Sunira has built a 130+ person company and, remarkably, did much of this while pregnant twice and raising two young children. Her journey from selling payment terminals out of her car trunk to scaling a billion-dollar payment platform has made her a vocal advocate for female founders. She launched the CEO School podcast and Instagram account, dedicated to helping the 98% of female founders who haven't yet reached $1M in revenue. Her core belief: "There's no such thing as a billion-dollar idea, only a billion-dollar execution."

Why It Worked
  • The founder solved a genuine personal pain point, which created authentic product-market fit that could be validated through real customer needs rather than speculative demand.
  • Early credibility from third-party validation (Fast Company coverage and pitch competitions) attracted initial white-label partners who became distribution channels, reducing customer acquisition friction.
  • A diversified, multi-channel inbound marketing strategy allowed the company to compound growth across multiple touchpoints rather than depending on a single acquisition channel that could plateau or become saturated.
  • The subscription model provided predictable recurring revenue that could fund ongoing content marketing and paid acquisition efforts, creating a sustainable growth flywheel over the 3-year journey to PMF.
How to Replicate
  • 1.Identify a specific operational or business problem you personally experience, then build a minimum viable solution in 6 months focused on solving that exact problem better than existing alternatives.
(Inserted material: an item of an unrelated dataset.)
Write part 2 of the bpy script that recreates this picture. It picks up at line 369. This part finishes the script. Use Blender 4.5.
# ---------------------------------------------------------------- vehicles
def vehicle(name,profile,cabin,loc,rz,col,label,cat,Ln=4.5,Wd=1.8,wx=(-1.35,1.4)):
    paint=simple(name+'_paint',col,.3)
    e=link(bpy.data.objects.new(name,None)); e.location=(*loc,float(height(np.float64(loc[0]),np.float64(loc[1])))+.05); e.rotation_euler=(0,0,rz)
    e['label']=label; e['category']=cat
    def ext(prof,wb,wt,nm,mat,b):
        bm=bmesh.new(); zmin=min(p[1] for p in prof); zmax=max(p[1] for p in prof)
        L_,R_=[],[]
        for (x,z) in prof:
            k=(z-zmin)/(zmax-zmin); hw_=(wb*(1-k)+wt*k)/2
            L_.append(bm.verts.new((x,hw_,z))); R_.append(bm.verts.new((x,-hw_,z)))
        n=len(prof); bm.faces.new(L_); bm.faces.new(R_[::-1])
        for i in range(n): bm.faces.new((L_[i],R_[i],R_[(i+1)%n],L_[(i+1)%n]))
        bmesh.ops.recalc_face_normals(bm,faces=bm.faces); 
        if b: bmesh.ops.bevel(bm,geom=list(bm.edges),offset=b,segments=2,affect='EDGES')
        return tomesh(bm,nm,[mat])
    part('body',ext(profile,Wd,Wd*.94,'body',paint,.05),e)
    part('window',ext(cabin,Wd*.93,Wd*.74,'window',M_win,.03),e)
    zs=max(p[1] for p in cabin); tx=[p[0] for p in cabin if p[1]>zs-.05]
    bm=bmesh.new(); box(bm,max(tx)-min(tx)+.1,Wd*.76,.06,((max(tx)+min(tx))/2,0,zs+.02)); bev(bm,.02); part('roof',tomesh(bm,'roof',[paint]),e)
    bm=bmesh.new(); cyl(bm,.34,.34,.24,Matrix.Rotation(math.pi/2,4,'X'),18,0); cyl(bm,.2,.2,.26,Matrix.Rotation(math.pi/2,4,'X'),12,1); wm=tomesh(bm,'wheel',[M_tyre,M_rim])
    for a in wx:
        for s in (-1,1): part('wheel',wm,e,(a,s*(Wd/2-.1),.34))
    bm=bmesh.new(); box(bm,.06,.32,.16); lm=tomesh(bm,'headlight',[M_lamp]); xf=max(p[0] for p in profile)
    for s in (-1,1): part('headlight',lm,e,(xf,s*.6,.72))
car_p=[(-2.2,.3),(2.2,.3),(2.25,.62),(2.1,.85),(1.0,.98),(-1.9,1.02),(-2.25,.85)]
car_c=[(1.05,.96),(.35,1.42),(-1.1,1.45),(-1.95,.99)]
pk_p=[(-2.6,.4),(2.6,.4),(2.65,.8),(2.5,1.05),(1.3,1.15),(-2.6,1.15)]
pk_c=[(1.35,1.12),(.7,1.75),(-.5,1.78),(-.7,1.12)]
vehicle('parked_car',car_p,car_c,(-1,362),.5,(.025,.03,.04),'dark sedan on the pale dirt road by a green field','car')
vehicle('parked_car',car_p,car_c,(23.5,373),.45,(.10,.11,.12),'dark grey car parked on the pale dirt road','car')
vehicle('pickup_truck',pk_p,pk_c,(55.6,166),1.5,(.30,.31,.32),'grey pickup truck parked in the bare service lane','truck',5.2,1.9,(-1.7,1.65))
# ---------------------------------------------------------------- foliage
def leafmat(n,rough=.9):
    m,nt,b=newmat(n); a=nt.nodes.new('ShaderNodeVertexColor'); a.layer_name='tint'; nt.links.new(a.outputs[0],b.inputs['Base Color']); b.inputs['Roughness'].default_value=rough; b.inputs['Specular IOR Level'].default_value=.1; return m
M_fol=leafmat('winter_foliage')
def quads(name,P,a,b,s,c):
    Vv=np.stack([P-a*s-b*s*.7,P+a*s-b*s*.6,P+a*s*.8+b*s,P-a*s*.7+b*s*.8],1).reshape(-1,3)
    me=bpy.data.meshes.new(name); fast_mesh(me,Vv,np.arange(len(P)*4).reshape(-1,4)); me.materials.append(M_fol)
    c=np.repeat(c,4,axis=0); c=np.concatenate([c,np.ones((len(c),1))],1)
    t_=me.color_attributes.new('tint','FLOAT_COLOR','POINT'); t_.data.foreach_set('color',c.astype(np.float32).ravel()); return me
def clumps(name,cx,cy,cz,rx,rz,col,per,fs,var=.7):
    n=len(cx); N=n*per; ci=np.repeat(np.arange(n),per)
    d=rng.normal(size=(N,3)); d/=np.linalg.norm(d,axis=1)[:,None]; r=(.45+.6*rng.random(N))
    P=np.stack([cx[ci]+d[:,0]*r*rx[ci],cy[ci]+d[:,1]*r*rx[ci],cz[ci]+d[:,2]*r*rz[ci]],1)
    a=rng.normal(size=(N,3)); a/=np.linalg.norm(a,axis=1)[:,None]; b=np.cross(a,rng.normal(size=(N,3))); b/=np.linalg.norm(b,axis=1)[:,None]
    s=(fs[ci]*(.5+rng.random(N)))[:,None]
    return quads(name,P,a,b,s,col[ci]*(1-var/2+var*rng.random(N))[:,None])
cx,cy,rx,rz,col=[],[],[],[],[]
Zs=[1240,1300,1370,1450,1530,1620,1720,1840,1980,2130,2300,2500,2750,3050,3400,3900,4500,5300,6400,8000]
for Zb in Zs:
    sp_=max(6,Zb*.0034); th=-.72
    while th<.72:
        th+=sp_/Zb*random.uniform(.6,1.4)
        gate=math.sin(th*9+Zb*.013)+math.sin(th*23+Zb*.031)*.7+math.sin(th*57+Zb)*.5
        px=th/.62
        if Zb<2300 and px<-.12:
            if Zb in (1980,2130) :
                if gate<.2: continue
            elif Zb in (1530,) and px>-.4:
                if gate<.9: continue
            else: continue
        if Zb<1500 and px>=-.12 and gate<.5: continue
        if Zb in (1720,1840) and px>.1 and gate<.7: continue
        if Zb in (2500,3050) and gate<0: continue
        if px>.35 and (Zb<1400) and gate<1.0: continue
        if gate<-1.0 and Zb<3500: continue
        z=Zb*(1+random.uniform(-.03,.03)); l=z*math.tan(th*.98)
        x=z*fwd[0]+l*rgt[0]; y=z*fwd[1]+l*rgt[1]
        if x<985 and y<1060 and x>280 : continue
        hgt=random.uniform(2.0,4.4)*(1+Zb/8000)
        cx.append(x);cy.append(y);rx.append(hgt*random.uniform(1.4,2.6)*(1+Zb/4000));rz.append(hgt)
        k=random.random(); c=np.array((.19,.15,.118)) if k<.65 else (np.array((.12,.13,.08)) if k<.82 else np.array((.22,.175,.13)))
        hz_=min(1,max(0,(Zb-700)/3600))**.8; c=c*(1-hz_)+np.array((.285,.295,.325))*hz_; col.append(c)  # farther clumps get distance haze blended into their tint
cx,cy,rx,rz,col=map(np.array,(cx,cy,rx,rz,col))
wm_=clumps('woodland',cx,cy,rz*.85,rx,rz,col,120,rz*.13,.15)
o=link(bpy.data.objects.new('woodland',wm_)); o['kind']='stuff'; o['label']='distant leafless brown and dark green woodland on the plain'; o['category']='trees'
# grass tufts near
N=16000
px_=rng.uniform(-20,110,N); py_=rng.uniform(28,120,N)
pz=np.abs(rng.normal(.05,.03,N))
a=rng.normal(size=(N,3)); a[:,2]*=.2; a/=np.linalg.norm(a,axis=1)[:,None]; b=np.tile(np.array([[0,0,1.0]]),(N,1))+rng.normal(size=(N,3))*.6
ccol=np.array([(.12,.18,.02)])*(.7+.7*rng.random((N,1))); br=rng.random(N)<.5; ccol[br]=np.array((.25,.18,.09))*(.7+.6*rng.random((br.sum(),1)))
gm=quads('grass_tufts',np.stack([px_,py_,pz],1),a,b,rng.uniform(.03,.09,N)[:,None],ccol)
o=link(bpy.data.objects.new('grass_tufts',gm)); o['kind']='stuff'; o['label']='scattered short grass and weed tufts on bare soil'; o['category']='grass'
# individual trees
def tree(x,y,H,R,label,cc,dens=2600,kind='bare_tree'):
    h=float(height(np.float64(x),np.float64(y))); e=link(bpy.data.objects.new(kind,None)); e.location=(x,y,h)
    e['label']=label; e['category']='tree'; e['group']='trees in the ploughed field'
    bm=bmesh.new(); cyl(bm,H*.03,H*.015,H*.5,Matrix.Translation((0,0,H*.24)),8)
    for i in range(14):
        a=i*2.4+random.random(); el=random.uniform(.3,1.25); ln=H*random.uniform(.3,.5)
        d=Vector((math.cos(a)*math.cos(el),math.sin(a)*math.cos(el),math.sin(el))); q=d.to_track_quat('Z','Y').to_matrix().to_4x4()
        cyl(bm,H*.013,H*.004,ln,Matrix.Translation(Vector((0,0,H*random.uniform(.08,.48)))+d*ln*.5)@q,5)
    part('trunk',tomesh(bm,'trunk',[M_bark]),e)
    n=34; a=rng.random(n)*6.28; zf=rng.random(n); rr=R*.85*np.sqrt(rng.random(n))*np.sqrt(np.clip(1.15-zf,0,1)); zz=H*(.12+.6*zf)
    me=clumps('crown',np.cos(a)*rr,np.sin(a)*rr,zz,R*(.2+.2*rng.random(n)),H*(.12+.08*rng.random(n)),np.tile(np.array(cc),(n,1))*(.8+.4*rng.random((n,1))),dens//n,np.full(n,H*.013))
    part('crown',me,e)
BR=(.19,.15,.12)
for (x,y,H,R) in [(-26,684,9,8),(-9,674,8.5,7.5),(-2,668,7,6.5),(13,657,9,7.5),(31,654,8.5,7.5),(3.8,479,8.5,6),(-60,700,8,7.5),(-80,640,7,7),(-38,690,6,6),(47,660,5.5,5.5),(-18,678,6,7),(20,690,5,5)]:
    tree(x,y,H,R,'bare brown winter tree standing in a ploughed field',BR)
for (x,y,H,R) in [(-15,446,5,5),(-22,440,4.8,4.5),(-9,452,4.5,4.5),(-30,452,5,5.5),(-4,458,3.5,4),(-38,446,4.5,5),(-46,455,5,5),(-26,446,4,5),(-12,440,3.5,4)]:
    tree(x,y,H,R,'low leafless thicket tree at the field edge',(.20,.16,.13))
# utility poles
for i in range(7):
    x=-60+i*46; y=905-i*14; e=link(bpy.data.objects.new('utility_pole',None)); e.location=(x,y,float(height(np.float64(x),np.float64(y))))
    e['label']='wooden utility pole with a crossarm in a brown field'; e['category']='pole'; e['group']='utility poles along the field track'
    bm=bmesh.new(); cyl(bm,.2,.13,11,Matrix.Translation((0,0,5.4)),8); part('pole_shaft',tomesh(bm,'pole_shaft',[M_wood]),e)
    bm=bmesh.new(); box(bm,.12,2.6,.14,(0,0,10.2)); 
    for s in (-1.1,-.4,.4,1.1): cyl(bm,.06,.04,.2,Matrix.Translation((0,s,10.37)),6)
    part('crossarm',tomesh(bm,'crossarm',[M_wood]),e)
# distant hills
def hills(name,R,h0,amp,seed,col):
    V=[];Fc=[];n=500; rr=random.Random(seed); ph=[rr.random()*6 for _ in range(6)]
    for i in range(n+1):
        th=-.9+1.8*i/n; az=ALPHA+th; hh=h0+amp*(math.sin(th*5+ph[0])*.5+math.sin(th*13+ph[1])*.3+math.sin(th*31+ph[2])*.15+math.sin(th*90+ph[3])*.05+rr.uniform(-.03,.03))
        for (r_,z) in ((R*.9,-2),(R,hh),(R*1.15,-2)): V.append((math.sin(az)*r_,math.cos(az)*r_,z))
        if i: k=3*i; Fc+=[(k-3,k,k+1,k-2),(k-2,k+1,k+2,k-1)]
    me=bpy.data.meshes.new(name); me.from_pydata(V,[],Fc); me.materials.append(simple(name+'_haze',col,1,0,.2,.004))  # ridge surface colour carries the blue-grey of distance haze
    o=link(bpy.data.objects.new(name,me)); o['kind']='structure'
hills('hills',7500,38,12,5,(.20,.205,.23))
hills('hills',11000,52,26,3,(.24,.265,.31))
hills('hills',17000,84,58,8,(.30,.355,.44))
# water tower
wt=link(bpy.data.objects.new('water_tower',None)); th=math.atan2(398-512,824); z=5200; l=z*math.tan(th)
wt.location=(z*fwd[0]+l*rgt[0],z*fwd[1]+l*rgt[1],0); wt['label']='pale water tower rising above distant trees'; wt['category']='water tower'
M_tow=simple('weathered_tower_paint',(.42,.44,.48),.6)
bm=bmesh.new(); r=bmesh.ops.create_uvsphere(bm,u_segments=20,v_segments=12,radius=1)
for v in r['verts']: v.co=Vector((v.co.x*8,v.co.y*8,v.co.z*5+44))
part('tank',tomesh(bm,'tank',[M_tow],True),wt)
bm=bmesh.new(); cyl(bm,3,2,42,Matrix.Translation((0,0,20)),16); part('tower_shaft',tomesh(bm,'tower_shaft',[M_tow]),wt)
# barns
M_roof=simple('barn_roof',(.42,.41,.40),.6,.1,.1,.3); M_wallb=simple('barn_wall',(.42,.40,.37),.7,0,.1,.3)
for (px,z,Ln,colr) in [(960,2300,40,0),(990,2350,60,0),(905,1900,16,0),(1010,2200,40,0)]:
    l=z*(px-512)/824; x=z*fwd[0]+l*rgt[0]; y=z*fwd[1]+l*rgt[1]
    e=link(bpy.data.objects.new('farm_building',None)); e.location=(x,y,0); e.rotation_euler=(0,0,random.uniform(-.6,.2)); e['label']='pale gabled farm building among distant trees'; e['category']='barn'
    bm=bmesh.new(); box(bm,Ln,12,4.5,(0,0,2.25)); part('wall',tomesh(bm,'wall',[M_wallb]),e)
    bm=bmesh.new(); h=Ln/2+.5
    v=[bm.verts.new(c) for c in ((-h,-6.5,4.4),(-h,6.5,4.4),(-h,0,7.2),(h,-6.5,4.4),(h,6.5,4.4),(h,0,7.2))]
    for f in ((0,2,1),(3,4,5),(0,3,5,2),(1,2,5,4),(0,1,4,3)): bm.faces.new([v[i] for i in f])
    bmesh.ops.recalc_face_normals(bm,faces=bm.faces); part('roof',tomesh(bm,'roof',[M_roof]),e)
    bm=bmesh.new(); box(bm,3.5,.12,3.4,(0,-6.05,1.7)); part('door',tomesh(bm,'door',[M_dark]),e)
  • 2.Submit your product to industry pitch competitions and actively pursue media coverage in relevant publications like trade journals or business magazines to establish third-party credibility before scaling marketing.
  • 3.Build a content marketing engine covering SEO, paid search, social media, and email retargeting simultaneously rather than testing channels sequentially, measuring attribution across all touchpoints to identify synergies.
  • 4.Structure your pricing as a subscription model from launch to enable consistent revenue that funds customer acquisition and product development, rather than relying on one-time transactions.
  • 5.Pursue white-label or partnership opportunities early with larger platforms or resellers who can distribute your solution, using their existing customer base to validate PMF while you build your own direct channels.